A natural act
It would be quite easy to depict actress Inés Efrón as a “rising star”. Easy, but maybe not quite right (apart from also being the biggest of clichés). Why? Because the shoe fits less for the “star” part that for the “rising” condition.
Since her first role in Alexis Dos Santos’ Glue (shot in 2005), she has played the lead in 3 of the 7 films she featured in, which range from romantic comedies like ’Amorosa Soledad’ to dense and cerebral auteur films like Lucrecia Martel’s ’The Headless Woman’. She was born in 1985, and is now one of the leading young actresses in Argentine cinema. So yes, she’s definitely rising. Yet it all started, in fact, without doing any acting at all: “When I made Glue”, she tells Nisimazine, “I barely realised I was making a movie. I was going to Zapala with a couple of friends in the summer, and neither of us knew exactly why we were going there. Alexis gave us so much freedom and comfort we almost forgot about the camera”.
That approach towards her craft hasn’t really changed since, and that’s why one can hardly depict her as a “star” in the excessively diva-like sense of the word. Not that she isn’t successful, or didn’t create her own film persona. It’s just hard to think of her as a star simply because of her natural manner and loose style (which suited beautifully the sweet coming of age story in Glue). And although her innocent, open eyes may lead you to think otherwise, that’s something she’s very conscious of. “Victoria Galardi, one of the ’Amorosa Soledad’ directors, says the thing about me is that I look like I’m not aware of the camera”, she says. “I think that´s basically true, I’m not the kind of actor who pays attention to the camera, or takes time to see how the scene is being shot - I really admire those who can do that - I like to mix truth and play when I work; and to respect something natural inside me without trying to change it. That is, not acting”. It’s a style Inés says was inspired by Argentine actress Mariana Chaud, but which she also finds in many actors: “right now I can think of Meryl Streep, Catherine Keener, Valeria Bertuccelli, Miranda July… They never cease to amaze me”.

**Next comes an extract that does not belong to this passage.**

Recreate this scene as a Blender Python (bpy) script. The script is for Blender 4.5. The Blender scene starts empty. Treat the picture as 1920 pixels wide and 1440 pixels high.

Ricardo Darin, perhaps the most respected Argentine actor today, played her father in her first leading role after Glue, a teenage hermaphrodite named Alex in Lucía Puenzo’s XXY - winner of the Critics’ Week Grand Prize in Cannes in 2007. He certainly made a difference in Inés’ life: “Ricardo is a very powerful being”, she says. “I’m very grateful to have met such an intense and passionate person. And for the sharing we had when acting together”. Her relationship with the director has also proven to be quite productive. Inés stars alongside singer Mariela Vitale (in her first cinema role, a truly breakthrough performance) in Puenzo’s second feature El Niño Pez, based on the helmer’s own novel. “With Lucía, I feel fate brought us together, like we definitely had to meet”, she says, “and she found in me someone who can express the things she feels. Working with her is not easy for me; I always have to get through my own difficulties, and I find that very interesting. We’re very important in each other’s lives.”
Actually it would be hard to picture a future Puenzo film without Inés. But as Puenzo seems to be focusing on her writing projects, she won’t be directing another film anytime soon. “My next project is a film called ’Llamada Cerro Bayo’, by ’Amorosa Soledad’ director Victoria Galardi. My character is lovely: it’s a girl who’s obsessed with achieving an orgasm so she can ease the tension she claims to have between her eyebrows, which according to her is also what will prevent her from becoming Miss Cerro Bayo”.
So, yes, let’s call her a rising actress then. Because it seems Inés Efron will keep on rising and blossoming in her career. As long as no one tries to change her into a star.